• Murray's Wimbledon Victory Brings to End Notable Drought

    Jul 11, 2013 11:17 AM by Amy

    Sports Droughts

    Whether he was fueled by the memory of last year’s gut-wrenching defeat or simply the desire to extinguish a 77-year drought, Andy Murray got it done. On July 7, the world No. 2 accomplished what no other British man had been able to do since Fred Perry in 1936: win Wimbledon.

    The victory was fitting for the 26-year-old Murray, who had captured the 2012 Olympic gold medal on the same grass court last August, not long after he’d fallen just short in his first-ever Wimbledon final to then-No. 1, Roger Federer. This time around, he again would have to face the world’s top-ranked tennis player, Novak Djokovic, but at last, a Brit prevailed.

    Though the win was deservedly noteworthy, it also caught people’s attention for bringing to an end one of the sports world's most notable, albeit unfortunate, winless streaks. Outside of tennis, many sports droughts have taken on a life of their own over the years, though perhaps none are more infamous than that of the Chicago Cubs. Not since 1908 have the North Siders captured a World Series title, nor have they even had a chance to since 1945, and it continues to stand as the longest championship drought of the four major American professional sports.

    The city of Cleveland can certainly relate, having not experienced the thrill of a championship since the Browns won in the pre-Super Bowl era in 1964. Consequently, that fact also throws them into the category of NFL teams without a Super Bowl appearance, along with the Detroit Lions, Houston Texans, and Jacksonville Jaguars.

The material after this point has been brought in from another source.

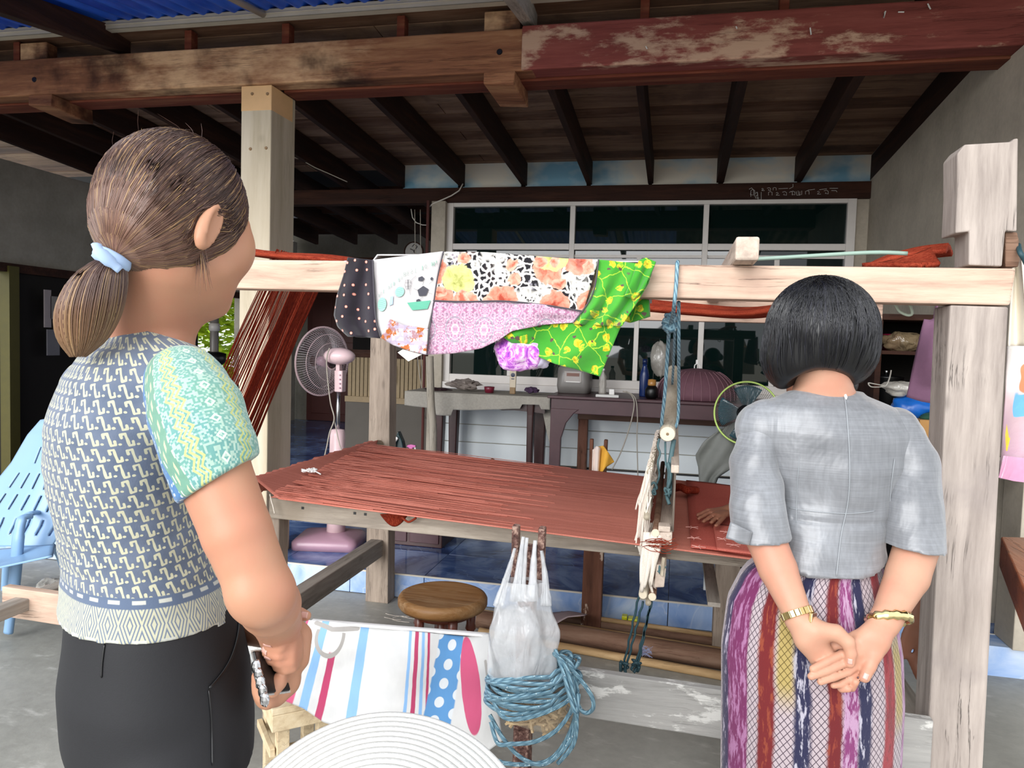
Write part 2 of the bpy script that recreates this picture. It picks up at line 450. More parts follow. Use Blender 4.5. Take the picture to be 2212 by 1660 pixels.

On the flip side, 14 NFL franchises have reached at least one Super Bowl but have yet to prevail, such as the Arizona Cardinals, Atlanta Falcons, Buffalo Bills, Carolina Panthers, Cincinnati Bengals, Minnesota Vikings, Philadelphia Eagles, San Diego Chargers, Seattle Seahawks, and Tennessee Titans.

    And then there are some teams that have never reached the postseason in general. While college basketball’s Northwestern Wildcats have made NIT appearances, the program is still in search of its first NCAA Tournament berth. That time may come sooner rather than later, too, as former longtime Duke assistant coach, Chris Collins, was hired to take over the program at the conclusion of last season.

    Championship droughts aren’t exclusive to teams, either, as individual athletes have been affected through the years as well. Current world No. 1 golfer, Tiger Woods, is certainly no stranger to championships, but this past June did mark five years since he collected his last major at the 2008 US Open. He’ll have two more opportunities for redemption this year, including next week at the British Open and August’s PGA Championship.

    Unlike Woods, some of his fellow athletes retired before ever having the chance to raise a championship trophy in triumph. Among the most notable are Charles Barkley, Dan Marino, Barry Sanders, Ted Williams, Karl Malone, and John Stockton.

    Of course, sports fans know better than to count out teams and athletes, though, because if there’s anything to be learned from Murray’s victory, it’s that droughts, however long, are bound to one day come to an end.